Much of Marchant’s work is interdisciplinary, involving the use of collage, plants, photography, and writing. Her photography and book art have been featured in ACCI Gallery, Kala Art Institute, and the Center for Book Arts. Her writing can be found in Guernica, Apogee, Catapult, Columbia Journal, Evergreen Review, and elsewhere, in addition to being anthologized in The Beiging of America: Personal Narratives about Being Mixed Race in the Twenty-First Century (2Leaf Press, 2017). 

In her time at the School of the Arts, Marchant served as the co-president of Our Word––a student group championing inclusion and diversity in the graduate writing program—and taught creative writing to Columbia’s program for high school students and to young people incarcerated at the Rose M. Singer Center on Rikers Island.

“This recognition from the NEA provides necessary financials to nurture my artistic work, but most importantly, it gives validation that I am real, we artists are real, and the writer’s voice is deserving of support,” she writes in her NEA personal statement. 

Marchant has also recently been awarded a grant from the Elizabeth George Foundation, funding her for the entire duration of the year as she completes her memoir, Jane Marchant’s Encyclopedia of Botany. She has also received support from the Lucas Montalvo Arts Center, Tin House’s First Book Residency, Headlands Center For the Arts, Ucross Foundation, Art Omi: Writers, Hambidge Center for Creative Arts and Sciences, and Oak Spring Garden Foundation

South has also received fellowships from The Bread Loaf Writers’ Conference, Storyknife, Yaddo, MacDowell, The Black Mountain Institute, Ucross, Art Omi: Writers, Kimmel Harding Nelson, Ragdale, VCCA, and The Sewanee Writers’ Conference

“I’m grateful beyond what I can express to the National Endowment for the Arts for finding merit in my sample pages,” she writes in her NEA personal statement. “The grant will allow me to continue caring for myself and my loved ones while providing me with more unrestricted time to complete the manuscript. I will always remember this validation and generosity given to me and my writing.”

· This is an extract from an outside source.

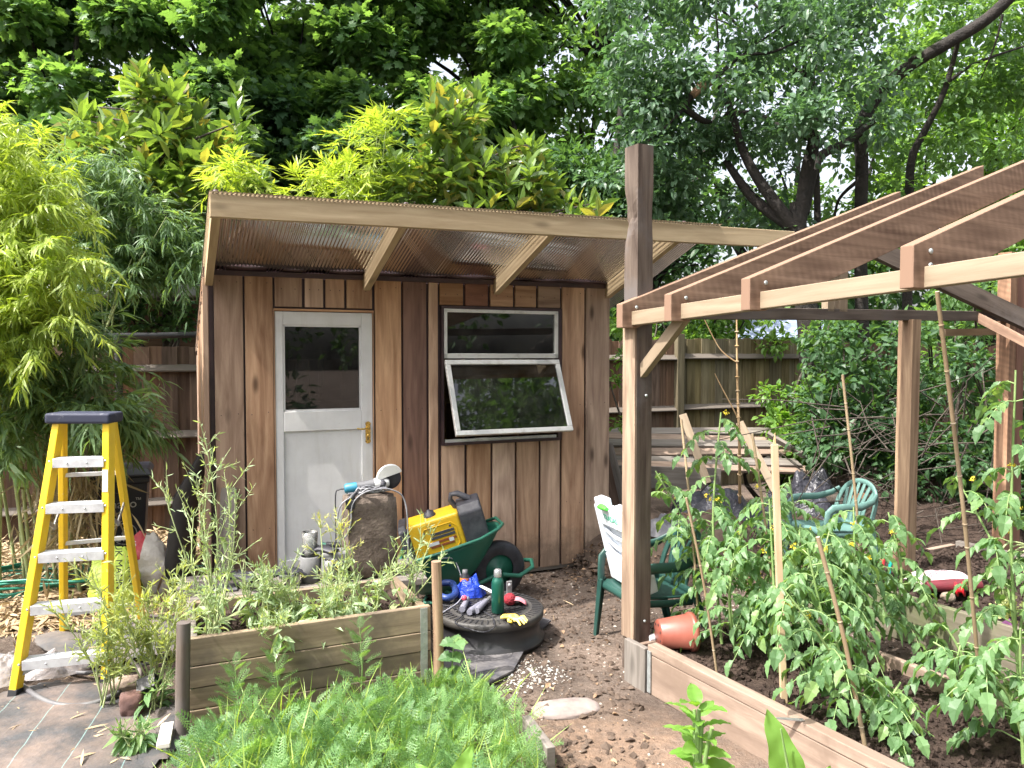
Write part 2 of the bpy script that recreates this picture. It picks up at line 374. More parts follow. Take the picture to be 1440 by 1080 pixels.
# clods, stones and litter
def t_rock():
    v = [(0, 0, -1), (1, 0, 0), (.3, .95, .1), (-.8, .6, 0), (-.8, -.6, .1), (.3, -.95, -.1), (0.1, 0, .8)]
    f = [(0, 2, 1), (0, 3, 2), (0, 4, 3), (0, 5, 4), (0, 1, 5), (6, 1, 2), (6, 2, 3), (6, 3, 4), (6, 4, 5), (6, 5, 1)]
    return (v, f)
def randfr(n): return frames(rdir(n), rdir(n))
def scatter(name, mat, n, region, size, tmpl, zoff=0.0, flat=0.6, zf=None, label=None):
    x0, x1, y0, y1, test = region; P = []
    while len(P) < n:
        k = rng.random((n*2, 2))*[x1-x0, y1-y0]+[x0, y0]
        if test is not None: k = k[test(k[:, 0], k[:, 1])]
        P += list(k)
    P = np.array(P[:n]); z = gz(P[:, 0], P[:, 1]) if zf is None else zf(P[:, 0], P[:, 1])
    s = size[0]*(size[1]/size[0])**(rng.random(n)**1.6)
    P3 = np.stack([P[:, 0], P[:, 1], z+zoff+s*.15], 1)
    o = Cloud().put(tmpl, P3, randfr(n) if flat >= 1 else frames(rdir(n)*[1, 1, .25], nrm(rng.normal(0, .35, (n, 3))+[0, 0, 1])), np.stack([s, s*(.6+.5*rng.random(n)), s*flat], 1)).build(name, mat)
    setting(o, 'stuff'); return o
M_clod = plain('clod_soil', (.115, .086, .068), .95, c2=(.06, .043, .034), ns=9, bmp=.5, bs=60, spec=.1)
M_darksoil = plain('bed_soil', (.062, .044, .036), .95, c2=(.028, .02, .017), ns=14, bmp=.9, bs=50, spec=.1, bd=.02)
M_pebble = plain('pebble', (.42, .38, .33), .8, c2=(.2, .17, .15), ns=20)
M_straw = leafmat('straw', (.28, .2, .12), (.5, .38, .24), .15, clump=.3, tcol=(1, 1, .8), rough=.7)
M_litter = leafmat('dry_leaf', (.16, .1, .06), (.36, .24, .15), .15, clump=.2, tcol=(1, .9, .7), rough=.75)
path = lambda x, y: ((x < .6-.0*(y)) & (x > -1.1)) | (y > 4.1)
scatter('soil_clods', M_clod, 9000, (-1.2, 3.2, 2.4, 6.5, path), (.004, .028), t_rock(), flat=.7)
scatter('pebbles', M_pebble, 1500, (-1.2, 3.0, 2.4, 6.5, path), (.003, .012), t_rock(), flat=.7)
scatter('fallen_leaves', M_litter, 500, (-1.2, 4.0, 2.4, 7.5, path), (.02, .06), t_oval(.6, .2, .2), .004, 1.0 if False else .9)
gr = lambda x, y: ((x-.0)**2/.09+(y-3.85)**2/.05 < rng.random(len(x))**.5*1.1)
scatter('pale_gravel', plain('gravel', (.4, .38, .35), .8, c2=(.26, .24, .22), ns=30), 700, (-.4, .4, 3.5, 4.15, gr), (.002, .011), t_rock(), .003, .7)
scatter('fallen_twigs', M_straw, 170, (-1.0, 3.0, 2.4, 6.2, path), (.04, .14), t_lance(.035, .1), .012, .8)
scatter('bark_crumbs', M_litter, 2600, (-1.2, 3.2, 2.4, 6.5, path), (.005, .02), t_oval(.5, .1, .1), .006, .8)
# straw mulch on the left and behind the ladder
mul = lambda x, y: (y > 4.35+.25*(x+3)) & (y < 6.9+.44*(x+3)) & (x < -1.45-.0*y)
setting(Cloud().put(t_lance(.13, .1), *(lambda n: (lambda q: (np.stack([q[:, 0], q[:, 1], gz(q[:, 0], q[:, 1])+rng.random(len(q))**1.5*.075*np.clip((q[:, 1]-4.2)*1.6, .15, 1)], 1), frames(rdir(len(q))*[1, 1, .22], nrm(rng.normal(0, .5, (len(q), 3))+[0, 0, 1])), .05+.13*rng.random(len(q))))((lambda k: k[mul(k[:, 0], k[:, 1])])(rng.random((n, 2))*[4.2, 3.0]+[-5.4, 4.1])))(26000)).build('straw_mulch', M_straw), 'stuff')
scatter('loose_straw', M_straw, 420, (-3.2, -1.5, 2.9, 4.4, None), (.03, .11), t_lance(.12, .1), .012, .8)

# woven weed membrane on the ground, lower left
def membrane(name, poly, z, mat, amp=.014):
    xs_ = [q[0] for q in poly]; ys_ = [q[1] for q in poly]
    n = 90; vs = []; fs = []; mp = {}
    X0, X1, Y0, Y1 = min(xs_), max(xs_), min(ys_), max(ys_)
    def inside(x, y):
        c_ = False; j = len(poly)-1
        for i in range(len(poly)):
            xi, yi = poly[i]; xj, yj = poly[j]
            if (yi > y) != (yj > y) and x < (xj-xi)*(y-yi)/(yj-yi)+xi: c_ = not c_
            j = i
        return c_
    gx = np.linspace(X0, X1, n); gy = np.linspace(Y0, Y1, n)
    mb = MB()
    def vid(i, j):
        if (i, j) not in mp:
            mp[(i, j)] = len(vs); x, y = gx[i], gy[j]
            vs.append((x, y, float(gz(x, y))*.8+z+amp*float(vnoise(np.array(x*3+5.), np.array(y*3+9.), 5, 3))+amp*.5*math.sin(x*11+y*7)))
        return mp[(i, j)]
    for i in range(n-1):
        for j in range(n-1):
            if inside((gx[i]+gx[i+1])/2+.02*math.sin(gy[j]*20), (gy[j]+gy[j+1])/2+.02*math.sin(gx[i]*17)): fs.append((vid(i, j), vid(i+1, j), vid(i+1, j+1), vid(i, j+1)))
    mb.add(vs, fs, None, True)
    return mb.build(name, mat)
m, nt, out = nodes_of('membrane'); L = nt.links
p = nn(nt, 'ShaderNodeBsdfPrincipled', Roughness=.62); L.new(p.outputs[0], out.inputs[0])
v = objvec(nt); dust = math_(nt, 'MULTIPLY_ADD', noise(nt, v, 3.2, 7, .7), 3.4, -1.4, clamp=True)
c = mixc(nt, dust, (.05, .05, .054), (.19, .14, .115))
sep = nn(nt, 'ShaderNodeSeparateXYZ'); rot = nn(nt, 'ShaderNodeVectorRotate'); rot.rotation_type = 'Z_AXIS'; rot.inputs['Angle'].default_value = R(-14); L.new(v, rot.inputs[0]); L.new(rot.outputs[0], sep.inputs[0])
ln = math_(nt, 'LESS_THAN', math_(nt, 'ABSOLUTE', math_(nt, 'SUBTRACT', math_(nt, 'FRACT', math_(nt, 'MULTIPLY', sep.outputs[0], 4.6)), .5)), .009)
c = mixc(nt, math_(nt, 'MULTIPLY', ln, .6), c, (.2, .33, .32)); L.new(c, p.inputs['Base Color'])
L.new(bump(nt, noise(nt, v, 9, 5), .5, .03), p.inputs['Normal'])
a = membrane('weed_membrane', [(-4.2, 2.0), (-1.42, 2.0), (-1.36, 3.2), (-1.45, 3.45), (-1.75, 3.62), (-2.1, 3.75), (-2.6, 3.62), (-3.3, 3.5), (-4.4, 3.4)], .016, m)
setting(a)
a = membrane('weed_membrane', [G(40, 905)[:2], G(120, 890)[:2], G(190, 868)[:2], G(280, 862)[:2], G(300, 905)[:2], G(235, 930)[:2], G(90, 945)[:2]], .022, plain('membrane_grey', (.085, .085, .09), .6, c2=(.15, .125, .11), ns=5, bmp=.4, bs=8, bd=.02), .03)
setting(a)
# ---------- wood materials
W_cedar = wood('cedar_board', (.5, .335, .23), (.25, .145, .095), .8, .72, 1.2, .33)
W_cedar_dark = wood('cedar_dark', (.27, .145, .105), (.14, .07, .052), 1.0, .7, .9, .2)
W_pine = wood('treated_pine', (.53, .4, .235), (.36, .255, .135), .9, .65, .8, .1)
W_pinelight = wood('new_pine', (.32, .245, .165), (.22, .16, .1), .9, .65, .7, .1)
W_sawn = wood('sawn_timber', (.42, .26, .17), (.17, .095, .06), .9, .75, .9, .15, saw=.4)
W_old = wood('weathered_timber', (.15, .12, .1), (.055, .04, .033), 1.2, .85, 1.0, .1, stain=(.12, .105, .1))
W_oldtan = wood('weathered_tan', (.38, .27, .18), (.16, .1, .068), 1.2, .85, .8, .1)
W_bed = wood('bed_board', (.36, .27, .17), (.17, .12, .075), .9, .8, 1.0, .15, stain=(.14, .11, .085))
W_pink = wood('pink_board', (.34, .245, .185), (.17, .115, .085), .8, .8, .9, .1, stain=(.18, .13, .1))
W_fence = wood('fence_board', (.175, .11, .078), (.075, .045, .032), 1.1, .85, .7, .35)
W_fencegreen = wood('fence_green', (.2, .165, .1), (.09, .072, .04), 1.1, .85, .5, .3)
W_grey = wood('grey_plank', (.25, .22, .195), (.11, .093, .08), 1.2, .85, .6, .2)
W_cane = wood('cane', (.62, .46, .28), (.4, .27, .15), .4, .6, .0, .15)
M_memb = plain('building_membrane', (.055, .028, .03), .5, c2=(.03, .016, .02), ns=8)
M_blackpl = plain('black_plastic', (.022, .022, .026), .38, c2=(.035, .034, .036), ns=9)
M_door = plain('door_paint', (.66, .655, .66), .45, c2=(.56, .55, .56), ns=3, bmp=.08, bs=30)
nt = M_door.node_tree; p = [x for x in nt.nodes if x.type == 'BSDF_PRINCIPLED'][0]; bc0 = p.inputs['Base Color'].links[0].from_socket; ov_ = objvec(nt)
st = nn(nt, 'ShaderNodeVectorMath', operation='MULTIPLY'); nt.links.new(ov_, st.inputs[0]); st.inputs[1].default_value = (9, 9, 1.2)
g_ = math_(nt, 'MULTIPLY_ADD', noise(nt, st.outputs[0], 1.5, 6, .7), 3.0, -1.6, clamp=True); sp_ = math_(nt, 'MULTIPLY_ADD', noise(nt, ov_, 34, 3, .6), 14, -10.2, clamp=True)
nt.links.new(mixc(nt, math_(nt, 'MULTIPLY', sp_, .8), mixc(nt, math_(nt, 'MULTIPLY', g_, .55), bc0, (.42, .39, .34)), (.16, .15, .15)), p.inputs['Base Color'])
M_alu = plain('aluminium', (.66, .66, .65), .42, .35, c2=(.42, .4, .38), ns=12, lo=.5, hi=.8)
M_brass = plain('brass', (.75, .52, .16), .25, 1.0, c2=(.55, .36, .1), ns=30)
M_steel = plain('steel', (.55, .56, .58), .35, .8, c2=(.35, .35, .36), ns=20)
M_galv = plain('galvanised', (.45, .48, .48), .45, .6, c2=(.3, .32, .33), ns=25)
M_dirtglass = glass('window_glass', (.22, .23, .24), 2.2, .02, .10, (.3, .29, .27))
M_doorglass = glass('door_glass', (.25, .26, .27), 2.0, .02, .09, (.25, .25, .24))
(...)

South's debut short story collection You Will Never Be Forgotten (FSG, 2020) was a finalist for the PEN/Bingham Prize for debut story collection and was longlisted for The Story Prize. Her fiction has appeared in The New Yorker, Conjunctions, Guernica, NOON, American Short Fiction, and Guernica

Matich translates Icelandic, German, and Danish. With the NEA funding, she plans to translate the novel The Valley of Flowers by renowned Greenlandic author Niviaq Korneliussen from Danish to English. The Valley of Flowers deals primarily with Greenland’s suicide epidemic, post-colonial Indigenous identity, abusive relationships, and trauma. Korneliussen’s novel won the Nordic Council Literature Prize in 2021. Upon receiving the prize, Korneliussen called upon young Greenlanders to “preserve their lives.” 

“Compassion is equal parts attention and imagination, and this is no less the case in translation,” Matich writes in her NEA personal statement. “Translating The Valley of Flowers is my answer to Niviaq’s call to act to preserve lives.”

Meg Matich has translated six other works including Ásta Sigurðardóttir‘s Nothing to be Rescued (Nordisk Books, 2023) and Magnús Sigurðsson’s Cold Moons (Deep Vellum, 2017). In the past, she’s also received funding fromPEN America, the Fulbright Commission, the DAAD, and others. Matich is among the small percentage of immigrant members of the Writers Union of Iceland.